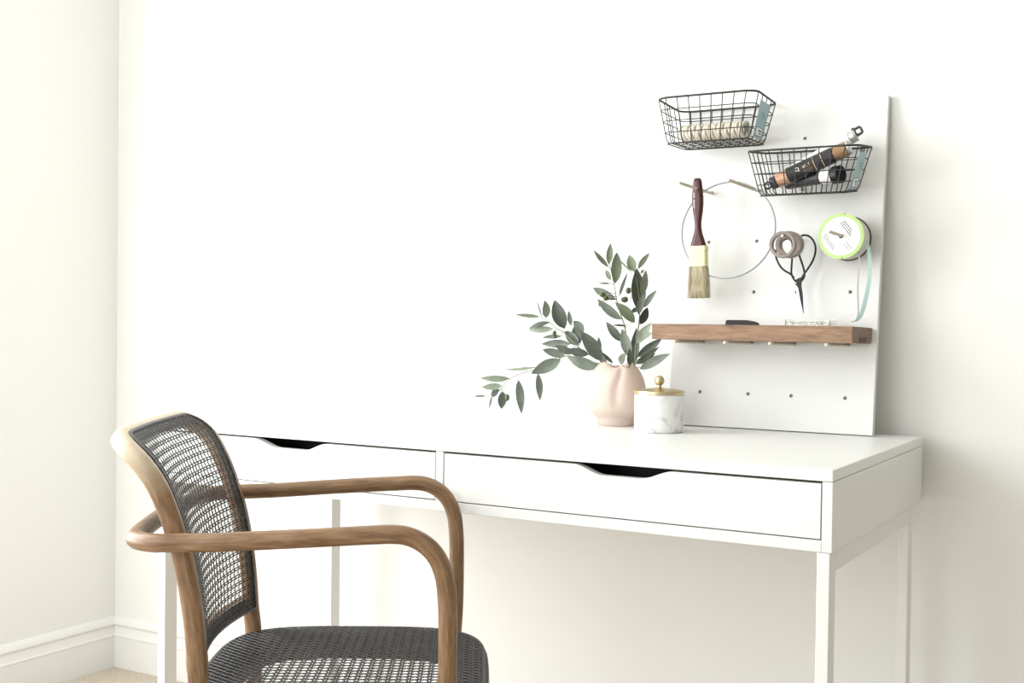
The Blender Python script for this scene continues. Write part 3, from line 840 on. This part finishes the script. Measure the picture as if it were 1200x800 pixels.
fl = disc('face_label', 'spool_white', .0042, SR-.0064, -.0022, .0002)
disc('ribbon_roll', 'spool_side', .0065, SR-.0025, -.0515, -.0024)
disc('back_flange', 'spool_dark', .0042, SR, -.0545, -.0520)
b = MB()
def dash(u, v, ln, ang, wd=.0011):
    wd *= 1.45
    du, dv = math.cos(ang)*ln, math.sin(ang)*ln; nu, nv = -math.sin(ang)*wd/2, math.cos(ang)*wd/2
    b.add([off+A@Vector((p, q, .00045)) for p, q in ((u+nu,v+nv),(u+du+nu,v+dv+nv),(u+du-nu,v+dv-nv),(u-nu,v-nv))], [(0,1,2,3)])
ang = math.radians(-52); random.seed(11)
def lines(u0, v0, n_, lens, gap=.0042, wd=.0011):
    for i in range(n_):
        uu = u0+gap*i*math.cos(ang+PI/2); vv = v0+gap*i*math.sin(ang+PI/2); pos = 0; Ltot = lens[i]
        while pos < Ltot:
            w_ = random.uniform(.0018,.0042); dash(uu+pos*math.cos(ang), vv+pos*math.sin(ang), min(w_, Ltot-pos), ang, wd); pos += w_+.0009
lines(-.001, .0240, 3, (.030,.027,.024), .0037, .0012)
lines(-.0325, .0005, 3, (.033,.030,.010), .0035, .0009)
lines(.006, -.0140, 2, (.015,.017), .005, .0008)
for (u, v) in ((.006,.0395),(.003,-.0393)):
    for q in range(8): dash(u-.0012, v-.0008+.0002*q, .0024, 0, .0003)
b.build('printed_text', M['print'], fl)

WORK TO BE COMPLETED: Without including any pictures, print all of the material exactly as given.

PROBLEM SOLUTION:
The Blender Python script for this scene continues. Write part 3, from line 840 on. This part finishes the script. Measure the picture as if it were 1200x800 pixels.
fl = disc('face_label', 'spool_white', .0042, SR-.0064, -.0022, .0002)
disc('ribbon_roll', 'spool_side', .0065, SR-.0025, -.0515, -.0024)
disc('back_flange', 'spool_dark', .0042, SR, -.0545, -.0520)
b = MB()
def dash(u, v, ln, ang, wd=.0011):
    wd *= 1.45
    du, dv = math.cos(ang)*ln, math.sin(ang)*ln; nu, nv = -math.sin(ang)*wd/2, math.cos(ang)*wd/2
    b.add([off+A@Vector((p, q, .00045)) for p, q in ((u+nu,v+nv),(u+du+nu,v+dv+nv),(u+du-nu,v+dv-nv),(u-nu,v-nv))], [(0,1,2,3)])
ang = math.radians(-52); random.seed(11)
def lines(u0, v0, n_, lens, gap=.0042, wd=.0011):
    for i in range(n_):
        uu = u0+gap*i*math.cos(ang+PI/2); vv = v0+gap*i*math.sin(ang+PI/2); pos = 0; Ltot = lens[i]
        while pos < Ltot:
            w_ = random.uniform(.0018,.0042); dash(uu+pos*math.cos(ang), vv+pos*math.sin(ang), min(w_, Ltot-pos), ang, wd); pos += w_+.0009
lines(-.001, .0240, 3, (.030,.027,.024), .0037, .0012)
lines(-.0325, .0005, 3, (.033,.030,.010), .0035, .0009)
lines(.006, -.0140, 2, (.015,.017), .005, .0008)
for (u, v) in ((.006,.0395),(.003,-.0393)):
    for q in range(8): dash(u-.0012, v-.0008+.0002*q, .0024, 0, .0003)
b.build('printed_text', M['print'], fl)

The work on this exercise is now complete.